At Greeley West High School, the administration strives to better prepare students for real-world college and life experiences. With that, a new academic honesty policy that is similar to the average college policy, has been put in place.
This idea has been in place for awhile and started off simple, with the idea of just simply not plagiarizing. With the uprising of Artificial Intelligence and the heavy use of it in schools, the policy needed to be reworded and consequences needed to become bigger to combat these issues.
The policy used to be at the teacher’s discretion as to discipline, grade consequences, and make ups. Now, cheating will be included on a strike system, similar to other discipline policies. In other words, every single case of cheating will build upon the first. This makes cheating not just a one-class issue, but it works with each case being a behavioral referral and something that goes on a student’s record and can be seen by all administration and staff.
Assistant principal Ms. Bridget Koehler thinks that alongside this policy, the definition of “cheating” needs to be addressed. “I think we assume students know exactly what plagiarism and cheating is.

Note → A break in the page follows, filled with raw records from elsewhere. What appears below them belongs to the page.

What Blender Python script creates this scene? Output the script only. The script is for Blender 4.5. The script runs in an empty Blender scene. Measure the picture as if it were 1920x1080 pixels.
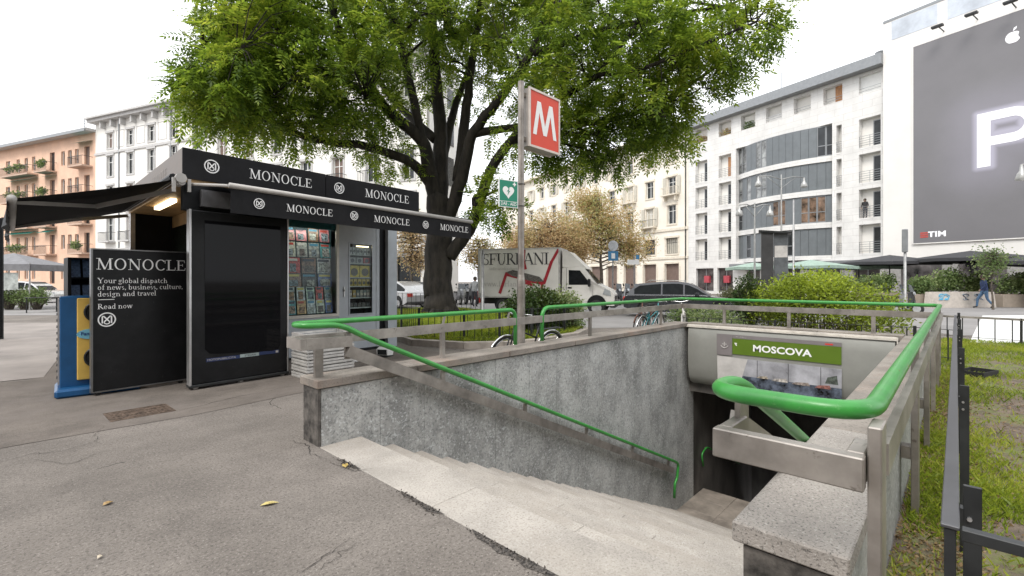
import bpy, math, random
import numpy as np
from mathutils import Vector, Matrix
random.seed(7)
rng = np.random.default_rng(7)
SC = bpy.context.scene
COL = SC.collection
R = math.radians
# ------------------------------------------------------------------ camera, sky, sun, exposure
EYE = 1.55
HEAD = R(43.3)                 # heading of the lens, measured from +X (the way the stairs run)
F = 884.0 / 1920.0             # focal length in picture widths
FW = (math.cos(HEAD), math.sin(HEAD)); RT = (math.sin(HEAD), -math.cos(HEAD))
cam = bpy.data.cameras.new('camera'); cam.sensor_width = 36; cam.lens = 36 * F
cam.shift_y = -14 / 1920; cam.clip_start = 0.05; cam.clip_end = 2000
cob = bpy.data.objects.new('camera', cam); COL.objects.link(cob)
cob.location = (0, 0, EYE); cob.rotation_euler = (R(90), 0, HEAD - R(90))
SC.camera = cob
SUN_EL, SUN_AZ = R(50), R(-167)   # azimuth of the sun as seen from the origin, from +X
wd = bpy.data.worlds.new('World'); SC.world = wd; wd.use_nodes = True
nt = wd.node_tree; nt.nodes.clear()
out = nt.nodes.new('ShaderNodeOutputWorld'); bg = nt.nodes.new('ShaderNodeBackground')
sky = nt.nodes.new('ShaderNodeTexSky'); sky.sky_type = 'NISHITA'; sky.sun_disc = False
sky.sun_elevation = SUN_EL; sky.sun_rotation = R(90) - SUN_AZ; sky.dust_density = 4; sky.air_density = 1.2
hs = nt.nodes.new('ShaderNodeHueSaturation'); hs.inputs['Saturation'].default_value = 0.25
mx = nt.nodes.new('ShaderNodeMix'); mx.data_type = 'RGBA'; mx.inputs[0].default_value = 0.86
mx.inputs[7].default_value = (7.6, 7.75, 8.0, 1)      # the even pale grey of a closed cloud cover
nt.links.new(sky.outputs[0], hs.inputs['Color']); nt.links.new(hs.outputs[0], mx.inputs[6])
nt.links.new(mx.outputs[2], bg.inputs[0]); nt.links.new(bg.outputs[0], out.inputs[0])
bg.inputs[1].default_value = 0.13
sl = bpy.data.lights.new('sun', 'SUN'); sl.energy = 1.2; sl.angle = R(22); sl.color = (1, .96, .9)
so = bpy.data.objects.new('sun', sl); COL.objects.link(so)
so.rotation_euler = (R(90) - SUN_EL, 0, SUN_AZ + R(90))
SC.view_settings.view_transform = 'Standard'; SC.view_settings.look = 'None'
SC.view_settings.exposure = 0.95; SC.view_settings.gamma = 1
SC.cycles.max_bounces = 8; SC.cycles.diffuse_bounces = 5; SC.cycles.transparent_max_bounces = 8
SC.cycles.use_denoising = True
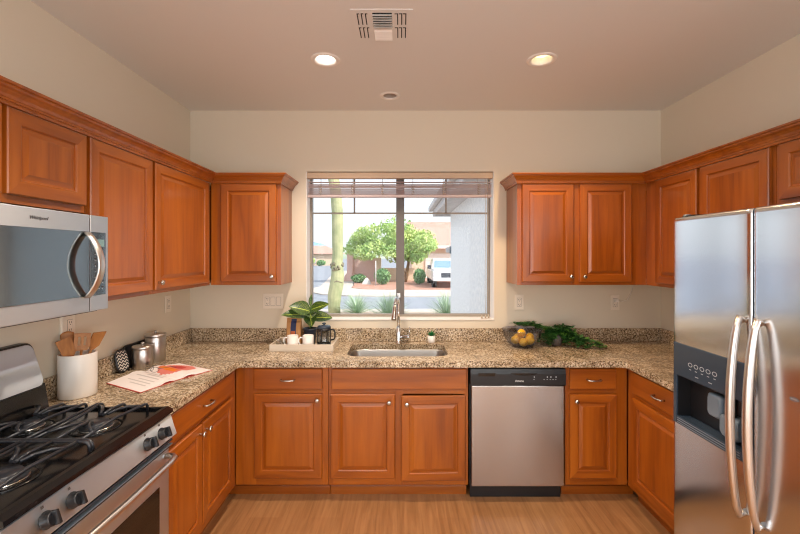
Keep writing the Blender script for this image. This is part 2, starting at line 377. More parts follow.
def window_obj(name, x0, x1, z0, z1, y, mid, muntin, fm):
    t = bpy.data.objects.new(name, None); COL.objects.link(t); t.location = ((x0 + x1) / 2, y, z0); t['kind'] = 'structure'
    t['_o'] = list(t.location)
    b = MB(); f = .022
    b.box(x0, x0 + f, y, y + .06, z0, z1, fm, .003); b.box(x1 - f, x1, y, y + .06, z0, z1, fm, .003)
    b.box(x0 + f, x1 - f, y, y + .06, z0, z0 + f + .008, fm, .003); b.box(x0 + f, x1 - f, y, y + .06, z1 - f, z1, fm, .003)
    b.build('window_frame', t)
    b = MB(); b.box(mid - .034, mid + .034, y - .004, y + .05, z0 + f + .008, z1 - f, 'frame_dark', .003); b.build('meeting_stile', t)
    for xa, xb, yy in ((x0 + f, mid - .034, y + .03), (mid + .034, x1 - f, y + .03)):
        b = MB(); b.box(xa, xb, yy, yy + .005, z0 + f + .008, z1 - f, 'pane_glass'); b.build('pane', t)
        if muntin:
            b = MB(); b.box(xa, xb, yy - .008, yy - .001, muntin - .007, muntin + .007, fm)
            xm = (xa + xb) / 2; b.box(xm - .007, xm + .007, yy - .008, yy - .001, muntin, z1 - f, fm); b.build('muntin', t)
    return t
w1 = window_obj('window_1', WX0, WX1, WZ0, WZ1, .13, 1.688, 1.955, 'frame_bronze')
b = MB(); b.box(1.659, 1.69, .111, .1255, 1.245, 1.29, 'nickel', .004); b.build('window_latch', w1)
b = MB(); b.box(WX0 + .0005, WX0 + .007, .002, .129, WZ0, WZ1, 'trim_white'); b.box(WX1 - .007, WX1 - .0005, .002, .129, WZ0, WZ1, 'trim_white'); b.box(WX0 + .007, WX1 - .007, -.006, .129, WZ0 + .0005, WZ0 + .010, 'trim_white', .002); struct(b.build('trim_1'))
window_obj('added_window_2', .3, 3.5, .15, 2.35, YB - .08, 1.9, None, 'frame_bronze')  # unseen window, added to carry the rear fill lamp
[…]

But that’s not the case, most don’t understand the ins and outs of it,” Koehler said.
Koehler explained that there are levels to the cheating that happens in high school “It is so much deeper than just copying and pasting something. With structural plagiarism, it can be as simple as copying ideas and flow of someone else’s work or what a chat bot gives when you ask it,” Koehler explained.
Students at the school think having a new policy that’s more in-depth is better as technology advances and the old policy has become too outdated. “With our generation having so much more access to technology and ways to plagiarize, this is a great thing,” sophomore Gizele Jaramillo stated.
Jaramillo said it will actually be good for teachers to know who the repeat offenders are. “This way, you can get a good consequence and it actually shows other teachers who they need to be watching,” Jaramillo explaiend. “It’s going to prevent kids from getting away with things that they shouldn’t be getting away with.”
Other students don’t think it will make too much of a difference. Senior Deisley Calel thinks it can become worse rather than better, “I think in all honesty, I’m glad the policy is being updated to fit our generations ways of plagiarism but all it is doing is putting more restrictions on students and the students that cheat, will still cheat, no matter what,” she said.
Greeley West’s admin team hopes that this new policy will teach students a valuable lesson about how to manage AI without completely erasing their own critical thinking skills.